Evolution of Symmetry in Elemental Crystals

In a recent communication in the scientific journal symmetry [1] we outlined the harmonic evolution of structural symmetry on the basis of three principles: atomic attraction, repulsion, and the limitations in 3D space. We described a simple bottom-up atomistic crystal growth model derived for equivalent atoms and a pair potential entailing a maximum number of equilibrium distances in the atoms local vicinity to obtain high symmetric structural motifs, among them the Platonic Solids, as well as a phase diagram summarizing stable regions of close-packed fcc and hcp, next to bcc symmetry. In dependence on the pair potentials short- and long-range characteristics the, by symmetry, rigid lattices relax isotropically within the potential well.

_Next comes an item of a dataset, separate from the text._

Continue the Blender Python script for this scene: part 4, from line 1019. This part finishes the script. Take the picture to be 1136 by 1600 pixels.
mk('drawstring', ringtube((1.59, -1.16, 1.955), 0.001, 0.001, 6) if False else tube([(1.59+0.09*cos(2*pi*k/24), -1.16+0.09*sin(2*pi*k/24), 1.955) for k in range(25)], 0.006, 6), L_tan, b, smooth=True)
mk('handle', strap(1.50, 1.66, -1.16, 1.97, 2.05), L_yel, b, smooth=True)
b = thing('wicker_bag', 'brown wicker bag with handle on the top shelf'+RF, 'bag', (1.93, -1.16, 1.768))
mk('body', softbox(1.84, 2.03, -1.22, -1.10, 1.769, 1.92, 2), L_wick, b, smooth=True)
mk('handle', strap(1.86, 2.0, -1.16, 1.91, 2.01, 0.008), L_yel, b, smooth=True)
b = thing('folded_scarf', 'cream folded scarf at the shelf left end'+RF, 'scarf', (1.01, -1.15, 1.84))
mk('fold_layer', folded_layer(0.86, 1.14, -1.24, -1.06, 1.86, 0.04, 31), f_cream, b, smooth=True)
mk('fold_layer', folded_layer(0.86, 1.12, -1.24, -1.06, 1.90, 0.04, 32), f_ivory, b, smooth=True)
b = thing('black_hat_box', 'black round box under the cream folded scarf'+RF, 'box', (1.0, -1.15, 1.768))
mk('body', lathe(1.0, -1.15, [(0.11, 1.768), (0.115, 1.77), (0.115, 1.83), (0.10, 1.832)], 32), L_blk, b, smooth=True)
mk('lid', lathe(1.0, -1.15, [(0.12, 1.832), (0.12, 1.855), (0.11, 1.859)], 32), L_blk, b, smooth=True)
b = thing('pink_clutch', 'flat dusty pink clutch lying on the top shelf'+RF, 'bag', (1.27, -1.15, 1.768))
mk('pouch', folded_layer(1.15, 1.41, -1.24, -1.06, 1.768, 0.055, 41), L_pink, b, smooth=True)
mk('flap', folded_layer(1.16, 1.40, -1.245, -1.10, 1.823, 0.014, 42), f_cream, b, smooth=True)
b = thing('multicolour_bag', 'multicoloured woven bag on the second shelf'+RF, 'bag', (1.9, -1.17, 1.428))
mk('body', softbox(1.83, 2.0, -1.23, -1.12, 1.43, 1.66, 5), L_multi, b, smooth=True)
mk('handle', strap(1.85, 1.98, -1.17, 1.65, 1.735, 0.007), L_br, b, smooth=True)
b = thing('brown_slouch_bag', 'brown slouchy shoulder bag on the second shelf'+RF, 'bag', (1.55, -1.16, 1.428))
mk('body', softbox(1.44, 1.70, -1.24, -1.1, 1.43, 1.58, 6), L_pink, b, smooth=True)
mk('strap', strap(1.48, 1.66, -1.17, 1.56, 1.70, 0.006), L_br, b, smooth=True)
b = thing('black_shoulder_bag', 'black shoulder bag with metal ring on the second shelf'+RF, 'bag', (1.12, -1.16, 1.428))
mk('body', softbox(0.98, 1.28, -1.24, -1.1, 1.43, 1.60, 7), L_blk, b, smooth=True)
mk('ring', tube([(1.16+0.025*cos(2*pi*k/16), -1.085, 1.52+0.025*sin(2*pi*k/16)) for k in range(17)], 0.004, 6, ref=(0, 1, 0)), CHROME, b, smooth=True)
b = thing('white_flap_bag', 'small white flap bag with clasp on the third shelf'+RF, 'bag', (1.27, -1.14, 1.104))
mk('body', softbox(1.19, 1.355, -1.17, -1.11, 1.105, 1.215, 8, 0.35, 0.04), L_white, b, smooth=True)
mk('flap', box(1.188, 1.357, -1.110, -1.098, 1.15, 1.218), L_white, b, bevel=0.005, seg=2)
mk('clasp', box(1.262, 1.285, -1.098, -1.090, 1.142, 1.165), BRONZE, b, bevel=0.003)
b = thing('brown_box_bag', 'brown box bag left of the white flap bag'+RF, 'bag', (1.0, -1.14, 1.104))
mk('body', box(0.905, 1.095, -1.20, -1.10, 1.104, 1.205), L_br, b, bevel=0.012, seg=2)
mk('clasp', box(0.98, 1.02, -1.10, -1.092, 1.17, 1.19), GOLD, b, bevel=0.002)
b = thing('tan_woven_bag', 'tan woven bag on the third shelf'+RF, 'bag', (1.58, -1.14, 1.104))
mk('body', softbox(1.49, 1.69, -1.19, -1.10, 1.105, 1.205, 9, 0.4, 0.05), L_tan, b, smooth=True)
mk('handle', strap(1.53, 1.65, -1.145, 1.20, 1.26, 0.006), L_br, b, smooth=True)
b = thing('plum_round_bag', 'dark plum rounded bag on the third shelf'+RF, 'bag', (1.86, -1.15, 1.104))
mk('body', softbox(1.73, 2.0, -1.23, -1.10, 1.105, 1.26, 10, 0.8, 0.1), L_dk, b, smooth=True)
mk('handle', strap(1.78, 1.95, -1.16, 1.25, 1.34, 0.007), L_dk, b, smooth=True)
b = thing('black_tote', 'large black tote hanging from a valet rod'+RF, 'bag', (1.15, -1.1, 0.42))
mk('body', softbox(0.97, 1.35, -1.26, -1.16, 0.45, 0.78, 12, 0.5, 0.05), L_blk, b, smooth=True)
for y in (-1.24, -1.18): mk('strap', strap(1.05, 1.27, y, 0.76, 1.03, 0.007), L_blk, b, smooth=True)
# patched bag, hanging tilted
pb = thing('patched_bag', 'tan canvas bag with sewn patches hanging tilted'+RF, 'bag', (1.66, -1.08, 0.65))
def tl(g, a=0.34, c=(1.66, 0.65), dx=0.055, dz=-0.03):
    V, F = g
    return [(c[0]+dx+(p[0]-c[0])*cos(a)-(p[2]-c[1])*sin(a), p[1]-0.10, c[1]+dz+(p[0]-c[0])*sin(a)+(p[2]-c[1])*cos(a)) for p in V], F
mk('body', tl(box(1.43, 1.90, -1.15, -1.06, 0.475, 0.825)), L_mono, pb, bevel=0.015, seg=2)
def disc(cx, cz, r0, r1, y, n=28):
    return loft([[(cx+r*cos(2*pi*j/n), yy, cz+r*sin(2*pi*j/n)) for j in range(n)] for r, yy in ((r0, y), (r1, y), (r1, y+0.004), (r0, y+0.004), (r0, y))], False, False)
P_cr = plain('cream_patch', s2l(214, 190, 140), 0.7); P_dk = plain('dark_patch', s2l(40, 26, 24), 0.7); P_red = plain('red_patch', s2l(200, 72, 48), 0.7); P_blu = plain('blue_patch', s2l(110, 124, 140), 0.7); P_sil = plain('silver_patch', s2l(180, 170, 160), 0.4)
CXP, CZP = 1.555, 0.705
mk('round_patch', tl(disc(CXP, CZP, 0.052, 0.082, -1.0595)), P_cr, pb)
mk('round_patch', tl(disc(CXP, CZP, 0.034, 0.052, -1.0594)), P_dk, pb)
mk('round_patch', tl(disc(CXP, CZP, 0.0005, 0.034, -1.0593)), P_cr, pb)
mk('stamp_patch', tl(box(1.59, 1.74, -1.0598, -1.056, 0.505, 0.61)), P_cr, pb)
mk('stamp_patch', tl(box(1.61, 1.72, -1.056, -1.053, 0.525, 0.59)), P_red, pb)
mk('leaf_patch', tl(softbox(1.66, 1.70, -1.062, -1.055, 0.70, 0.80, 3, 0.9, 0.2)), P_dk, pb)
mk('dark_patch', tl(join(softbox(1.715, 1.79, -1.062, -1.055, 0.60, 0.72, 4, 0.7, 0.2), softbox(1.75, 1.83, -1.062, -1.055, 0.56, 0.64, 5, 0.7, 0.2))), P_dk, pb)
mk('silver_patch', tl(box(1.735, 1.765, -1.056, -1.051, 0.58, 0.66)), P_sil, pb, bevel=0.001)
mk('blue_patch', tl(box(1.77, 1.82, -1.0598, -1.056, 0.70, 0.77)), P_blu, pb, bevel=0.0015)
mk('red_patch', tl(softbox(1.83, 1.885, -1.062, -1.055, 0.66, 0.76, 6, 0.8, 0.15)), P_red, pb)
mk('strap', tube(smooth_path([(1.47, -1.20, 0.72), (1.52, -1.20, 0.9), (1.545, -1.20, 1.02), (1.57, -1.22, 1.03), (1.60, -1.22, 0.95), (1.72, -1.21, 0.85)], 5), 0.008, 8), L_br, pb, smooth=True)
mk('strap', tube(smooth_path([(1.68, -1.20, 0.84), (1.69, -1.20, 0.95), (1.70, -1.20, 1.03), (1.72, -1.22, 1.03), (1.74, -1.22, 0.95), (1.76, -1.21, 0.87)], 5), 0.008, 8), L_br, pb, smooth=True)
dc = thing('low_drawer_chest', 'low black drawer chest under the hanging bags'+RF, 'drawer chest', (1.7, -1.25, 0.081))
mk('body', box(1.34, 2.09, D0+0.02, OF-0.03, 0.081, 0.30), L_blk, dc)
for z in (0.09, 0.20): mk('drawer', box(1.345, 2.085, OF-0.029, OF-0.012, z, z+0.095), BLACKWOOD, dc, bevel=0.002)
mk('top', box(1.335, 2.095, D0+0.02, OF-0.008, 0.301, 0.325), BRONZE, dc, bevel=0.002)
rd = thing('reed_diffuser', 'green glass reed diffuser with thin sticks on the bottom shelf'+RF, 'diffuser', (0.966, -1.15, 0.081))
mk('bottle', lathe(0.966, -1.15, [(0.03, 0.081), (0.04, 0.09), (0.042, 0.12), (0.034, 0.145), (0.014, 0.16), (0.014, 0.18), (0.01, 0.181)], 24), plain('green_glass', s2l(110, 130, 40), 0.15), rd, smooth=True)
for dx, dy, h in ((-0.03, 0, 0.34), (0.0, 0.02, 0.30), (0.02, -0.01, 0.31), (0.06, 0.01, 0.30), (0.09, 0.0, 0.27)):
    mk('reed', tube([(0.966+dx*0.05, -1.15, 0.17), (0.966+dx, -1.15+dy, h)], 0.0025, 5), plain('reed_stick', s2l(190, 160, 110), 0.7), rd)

The first few coordination shells with lattice-specific fixed distances not necessarily determine, which equilibrium symmetry prevails.
To highlight the applicability of the model to scientific cases of solid state physics, the present chapter recaptures the evolution of structural symmetry in crystals accompanied with the basic principles outlined above and underlying weights. This guides us to a holistic view of similarities to structural characteristics in other fields, such as music and art. An impulse is given by Goldschmidts
work on fundamental rational series in sciences reflecting the potential of mathematical series as fundamental tool for further quantitative insights.